JA: Afghanistan has a lot of fighting going on in the south, where the Taliban, in the Kandahar area, has contested the new NATO forces that are moving in there. NATO has taken over the southern area. That gives them about 3/4's of the country in which they operate militarily. They've got around 23,000 forces, and it was very clear that as they came into that region, that the Taliban would contest that region. It's also being contested because it tends to be a big drug growing region down in the Helmand Province region, and they don't like having NATO troops down there for obvious reasons. So there's a lot of violence in Afghanistan, and in the east, where American forces primarily operate, there's cooperation between the Taliban and al Qaeda, although very seldom do you see al Qaeda operating openly in Afghanistan these days. The Afghan national government has put together an army of about 70,000 with our help, of course. It's maturing, it's a lot better than it used to be. It's participating in a lot more different actions, not only with NATO, but with us. And we're confident that while there'll be a lot of fighting in the Afghan area, that the...President Karzai's government will continue to stabilize.

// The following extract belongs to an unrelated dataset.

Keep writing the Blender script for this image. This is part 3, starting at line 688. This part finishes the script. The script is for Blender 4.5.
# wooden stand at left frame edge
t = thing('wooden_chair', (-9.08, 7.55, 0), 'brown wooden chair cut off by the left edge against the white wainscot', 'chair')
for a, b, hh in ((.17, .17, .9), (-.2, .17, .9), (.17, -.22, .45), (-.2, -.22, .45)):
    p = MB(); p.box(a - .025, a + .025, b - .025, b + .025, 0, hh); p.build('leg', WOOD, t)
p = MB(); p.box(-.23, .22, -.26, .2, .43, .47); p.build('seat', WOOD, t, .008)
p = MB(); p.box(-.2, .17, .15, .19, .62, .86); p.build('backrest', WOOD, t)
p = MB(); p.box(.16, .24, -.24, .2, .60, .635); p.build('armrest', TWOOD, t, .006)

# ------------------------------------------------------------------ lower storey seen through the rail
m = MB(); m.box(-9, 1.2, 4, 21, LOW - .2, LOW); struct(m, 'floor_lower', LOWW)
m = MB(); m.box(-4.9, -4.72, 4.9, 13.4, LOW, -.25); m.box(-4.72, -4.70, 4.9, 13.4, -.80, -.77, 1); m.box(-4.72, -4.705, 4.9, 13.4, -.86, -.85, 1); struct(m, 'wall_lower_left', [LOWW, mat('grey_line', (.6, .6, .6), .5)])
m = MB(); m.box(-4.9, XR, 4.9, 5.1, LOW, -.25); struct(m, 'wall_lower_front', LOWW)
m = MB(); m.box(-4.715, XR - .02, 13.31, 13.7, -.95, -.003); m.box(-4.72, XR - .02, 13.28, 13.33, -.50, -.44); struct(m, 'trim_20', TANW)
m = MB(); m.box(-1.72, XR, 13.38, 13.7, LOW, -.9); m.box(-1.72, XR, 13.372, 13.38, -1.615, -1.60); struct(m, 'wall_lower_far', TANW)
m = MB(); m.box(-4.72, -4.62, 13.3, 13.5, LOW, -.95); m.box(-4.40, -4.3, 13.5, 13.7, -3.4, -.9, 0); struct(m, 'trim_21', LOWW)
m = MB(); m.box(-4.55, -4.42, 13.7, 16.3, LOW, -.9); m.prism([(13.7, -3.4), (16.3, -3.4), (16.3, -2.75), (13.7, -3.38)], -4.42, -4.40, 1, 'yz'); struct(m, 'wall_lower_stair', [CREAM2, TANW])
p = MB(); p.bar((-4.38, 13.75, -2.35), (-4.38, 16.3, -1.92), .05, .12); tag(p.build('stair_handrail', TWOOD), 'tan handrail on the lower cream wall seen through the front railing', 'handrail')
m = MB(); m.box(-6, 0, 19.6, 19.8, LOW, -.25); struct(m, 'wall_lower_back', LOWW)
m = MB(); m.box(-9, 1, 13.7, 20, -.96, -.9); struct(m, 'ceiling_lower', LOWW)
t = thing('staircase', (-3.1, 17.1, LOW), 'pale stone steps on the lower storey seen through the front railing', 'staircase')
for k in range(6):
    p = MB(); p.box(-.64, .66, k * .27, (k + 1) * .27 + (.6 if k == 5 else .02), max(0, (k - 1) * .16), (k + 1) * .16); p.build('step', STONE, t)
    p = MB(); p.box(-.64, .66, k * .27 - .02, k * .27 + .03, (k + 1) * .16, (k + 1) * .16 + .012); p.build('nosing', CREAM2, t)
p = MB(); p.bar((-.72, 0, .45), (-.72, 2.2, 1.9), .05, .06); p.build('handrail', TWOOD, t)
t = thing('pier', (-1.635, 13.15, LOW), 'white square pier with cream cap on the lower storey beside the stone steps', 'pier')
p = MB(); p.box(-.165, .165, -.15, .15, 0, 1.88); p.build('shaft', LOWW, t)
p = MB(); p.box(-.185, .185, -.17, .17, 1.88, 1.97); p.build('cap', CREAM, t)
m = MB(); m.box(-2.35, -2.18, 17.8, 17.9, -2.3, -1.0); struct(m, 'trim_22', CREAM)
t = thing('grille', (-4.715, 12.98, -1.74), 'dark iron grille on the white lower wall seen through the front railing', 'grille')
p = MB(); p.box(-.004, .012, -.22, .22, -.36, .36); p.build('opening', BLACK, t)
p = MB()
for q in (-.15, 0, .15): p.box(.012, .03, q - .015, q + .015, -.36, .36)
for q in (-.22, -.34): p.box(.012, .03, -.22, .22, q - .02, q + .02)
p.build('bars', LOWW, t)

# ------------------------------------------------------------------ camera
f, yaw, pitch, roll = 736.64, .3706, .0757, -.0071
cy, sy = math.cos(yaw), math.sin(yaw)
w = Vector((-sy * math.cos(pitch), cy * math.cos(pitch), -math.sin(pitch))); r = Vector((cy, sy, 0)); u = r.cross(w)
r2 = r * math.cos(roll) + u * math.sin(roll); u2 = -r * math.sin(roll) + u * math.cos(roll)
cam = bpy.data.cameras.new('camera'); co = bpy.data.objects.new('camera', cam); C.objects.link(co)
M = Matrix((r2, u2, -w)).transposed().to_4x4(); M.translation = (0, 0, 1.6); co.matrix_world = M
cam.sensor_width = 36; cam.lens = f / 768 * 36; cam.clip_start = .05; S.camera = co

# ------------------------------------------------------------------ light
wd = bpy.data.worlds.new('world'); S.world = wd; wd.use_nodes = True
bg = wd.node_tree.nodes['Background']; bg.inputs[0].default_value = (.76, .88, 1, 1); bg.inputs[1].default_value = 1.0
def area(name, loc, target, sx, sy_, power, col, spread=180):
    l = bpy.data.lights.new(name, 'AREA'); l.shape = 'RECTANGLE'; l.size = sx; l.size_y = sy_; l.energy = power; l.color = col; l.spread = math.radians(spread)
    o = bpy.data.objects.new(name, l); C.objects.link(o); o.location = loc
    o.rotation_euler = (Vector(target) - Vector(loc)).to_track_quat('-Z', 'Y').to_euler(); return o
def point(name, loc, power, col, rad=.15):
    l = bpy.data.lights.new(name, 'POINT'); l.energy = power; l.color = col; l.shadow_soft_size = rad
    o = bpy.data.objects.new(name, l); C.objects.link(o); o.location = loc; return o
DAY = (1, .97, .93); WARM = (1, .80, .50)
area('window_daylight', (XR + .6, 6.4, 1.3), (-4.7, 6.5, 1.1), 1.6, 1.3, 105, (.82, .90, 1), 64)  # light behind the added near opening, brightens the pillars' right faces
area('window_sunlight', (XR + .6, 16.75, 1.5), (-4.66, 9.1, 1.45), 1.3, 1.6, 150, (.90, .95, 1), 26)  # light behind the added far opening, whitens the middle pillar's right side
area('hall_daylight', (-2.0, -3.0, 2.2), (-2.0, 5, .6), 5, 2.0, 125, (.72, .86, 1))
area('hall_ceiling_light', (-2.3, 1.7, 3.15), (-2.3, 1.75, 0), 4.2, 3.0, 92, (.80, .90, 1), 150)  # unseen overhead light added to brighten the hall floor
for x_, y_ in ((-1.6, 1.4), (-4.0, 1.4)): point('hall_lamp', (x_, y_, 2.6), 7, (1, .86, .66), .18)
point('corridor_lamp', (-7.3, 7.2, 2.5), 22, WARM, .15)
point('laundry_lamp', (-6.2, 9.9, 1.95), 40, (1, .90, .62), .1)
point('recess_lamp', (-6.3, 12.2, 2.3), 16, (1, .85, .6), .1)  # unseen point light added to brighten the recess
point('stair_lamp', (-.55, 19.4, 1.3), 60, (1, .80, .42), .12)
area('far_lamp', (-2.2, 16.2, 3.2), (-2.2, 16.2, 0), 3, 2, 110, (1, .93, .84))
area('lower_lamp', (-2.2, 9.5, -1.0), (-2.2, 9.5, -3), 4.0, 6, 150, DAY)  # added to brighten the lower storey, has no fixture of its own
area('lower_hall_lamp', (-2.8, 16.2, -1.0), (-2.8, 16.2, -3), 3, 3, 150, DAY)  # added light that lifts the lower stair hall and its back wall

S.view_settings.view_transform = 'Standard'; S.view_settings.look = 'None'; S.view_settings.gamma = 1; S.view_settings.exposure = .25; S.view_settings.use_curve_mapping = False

HH: General Abizaid, as you look out five years in both Afghanistan and Iraq, what's the best case scenario that you see for those countries, as we turn into the new decade?

JA: I think five years from now, Afghanistan is continuing to stabilize. There's an awful lot of work, as you well know, that has to be done in Afghanistan. It's a country totally devastated by too much war, too much civil war, too much production of poppies, et cetera. And so, it will need the international community's help for a long time to get on its feet. Iraq, I believe, will begin to stabilize, slowly but surely, and you'll see the Iraqi government taking on much more of what needs to be done. And in five years, Iraq will be responsible primarily for its own external security, and you'll see probably American trainers and NATO trainers remaining there to help them. I also see a growing problem with Iran's internal stability, as people there become less and less satisfied with the quality of life that their government's given them. And of course, you have the other traditional problems in the region that require some progress. The Arab-Israeli issue requires, I think, some progress in the peace arena, and some international help there. And you certainly will see continued instability in places where the extremists continue to operate, such as in Pakistan and Saudi Arabia. In many ways, the long term health and prosperity of Pakistan and Saudi Arabia are bigger strategic problems for us, and we need to do all we can to help the legitimate governments there fight against the extremists the way that they've been doing.

Somebody should tell John Kerry and Joe Biden that we are winning in Afghanistan. And their columnist puffers.

It is wrong to disparage the successes of American and other NATO forces in Afghanistan, wrong to suggest we are losing when we are not, wrong to minimize the steady build up of the Afghan Army, and wrong to demand the collapse of Iraq's democratically-elected government as a means of winning elections in the US.

But the voters know that. They knew it in 2004, and they'll reach the same conclusion in 2006, even if John Kerry address a small crowd at Fanueil Hall and the columnists of the Washington Post forty times.